The Cavaliers plan to use Kyle Korver primarily off the bench, according to Jason Lloyd of The Akron Beacon Journal. Cleveland’s trade for the veteran guard was finalized today, and coach Tyronn Lue calls him one of the NBA’s best shooters off screens, along with Warriors guards Stephen Curry and Klay Thompson. “Especially a guy who can move without the ball the way he moves coming off screens and things like that, there’s no better guy,” Lue said. “You put him on the floor with Channing [Frye], RJ [Richard Jefferson], LeBron [James] and the floor will open wide, so now you got to pick your poison when you try to help off Kyrie and LeBron.” However, Lue prefers to keep DeAndre Liggins in the starting lineup because of defense against opposing point guards.
There’s more news out of Cleveland:
- Mike Dunleavy Jr.‘s disappointing season played a huge role in the deal, Lloyd writes in the same piece. The Cavs picked up Dunleavy for virtually nothing over the summer when the Bulls were clearing cap space to sign Dwyane Wade, but he put up some of the worst numbers of his career in Cleveland. He averaged just 4.6 points in 23 games and shot 35% from 3-point range, his worst figure since 2009/10. Dunleavy dropped out of the rotation early, but Lue says it wasn’t entirely his fault. “We really didn’t run the same movement stuff for him that Chicago ran for him and he didn’t really get a chance to really fit and blend in,” the coach said. “And that was on me, on us, but that’s just how our team is constructed. And it wasn’t fair to him but he’s a great professional. … I just thought he never really got a great rhythm on our team.”

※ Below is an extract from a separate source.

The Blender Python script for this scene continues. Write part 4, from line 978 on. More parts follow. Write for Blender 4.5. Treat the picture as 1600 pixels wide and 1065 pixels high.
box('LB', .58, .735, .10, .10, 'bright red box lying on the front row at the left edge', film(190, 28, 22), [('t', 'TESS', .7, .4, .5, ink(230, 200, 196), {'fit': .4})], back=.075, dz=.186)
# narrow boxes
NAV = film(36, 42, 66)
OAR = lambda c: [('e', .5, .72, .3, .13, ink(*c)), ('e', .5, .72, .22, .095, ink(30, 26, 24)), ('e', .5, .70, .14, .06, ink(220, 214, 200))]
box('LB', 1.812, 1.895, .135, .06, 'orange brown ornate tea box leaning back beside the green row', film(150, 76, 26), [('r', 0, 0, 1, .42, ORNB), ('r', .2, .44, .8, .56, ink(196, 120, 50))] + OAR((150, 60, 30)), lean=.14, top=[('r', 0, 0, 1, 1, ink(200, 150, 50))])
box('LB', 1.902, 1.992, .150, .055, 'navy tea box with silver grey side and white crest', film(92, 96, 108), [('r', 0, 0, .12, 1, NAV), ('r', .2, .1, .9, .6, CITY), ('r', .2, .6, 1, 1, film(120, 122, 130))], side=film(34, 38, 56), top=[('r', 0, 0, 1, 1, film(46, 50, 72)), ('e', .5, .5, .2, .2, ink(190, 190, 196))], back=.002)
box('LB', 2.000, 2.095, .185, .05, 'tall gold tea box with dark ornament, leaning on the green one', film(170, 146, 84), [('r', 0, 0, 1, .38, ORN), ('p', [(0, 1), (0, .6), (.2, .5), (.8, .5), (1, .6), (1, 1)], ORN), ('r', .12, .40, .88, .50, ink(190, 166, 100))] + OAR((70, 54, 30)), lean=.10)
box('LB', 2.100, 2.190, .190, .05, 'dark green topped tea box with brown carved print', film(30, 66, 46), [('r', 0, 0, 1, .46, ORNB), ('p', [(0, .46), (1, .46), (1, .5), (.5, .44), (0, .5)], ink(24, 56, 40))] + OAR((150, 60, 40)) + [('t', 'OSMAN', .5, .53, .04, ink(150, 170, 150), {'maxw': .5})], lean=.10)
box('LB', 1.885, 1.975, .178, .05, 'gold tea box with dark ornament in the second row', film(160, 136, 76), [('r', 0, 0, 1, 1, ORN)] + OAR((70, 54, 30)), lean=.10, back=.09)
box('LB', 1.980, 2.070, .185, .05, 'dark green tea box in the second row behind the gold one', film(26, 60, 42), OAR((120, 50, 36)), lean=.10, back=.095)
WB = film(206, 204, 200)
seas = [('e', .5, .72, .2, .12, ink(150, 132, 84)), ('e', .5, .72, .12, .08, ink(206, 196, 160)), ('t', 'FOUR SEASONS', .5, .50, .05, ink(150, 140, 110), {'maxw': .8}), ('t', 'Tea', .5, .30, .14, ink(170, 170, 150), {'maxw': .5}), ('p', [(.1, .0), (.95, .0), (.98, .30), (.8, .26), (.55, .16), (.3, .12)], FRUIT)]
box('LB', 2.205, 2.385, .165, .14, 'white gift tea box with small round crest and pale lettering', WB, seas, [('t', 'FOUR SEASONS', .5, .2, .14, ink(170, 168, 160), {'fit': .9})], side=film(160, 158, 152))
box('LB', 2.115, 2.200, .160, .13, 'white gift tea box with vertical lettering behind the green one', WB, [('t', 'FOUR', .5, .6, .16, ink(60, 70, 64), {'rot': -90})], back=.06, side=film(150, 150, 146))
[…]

- Jonathan Holmes, who was cut by the Cavaliers in training camp, has joined the team’s D-League affiliate in Canton, tweets international basketball writer David Pick. The 24-year-old forward signed a two-month contract with Barcelona in November with an option for the rest of the season, but the team decided not to extend the deal. Pick calls him a “legit call-up candidate.”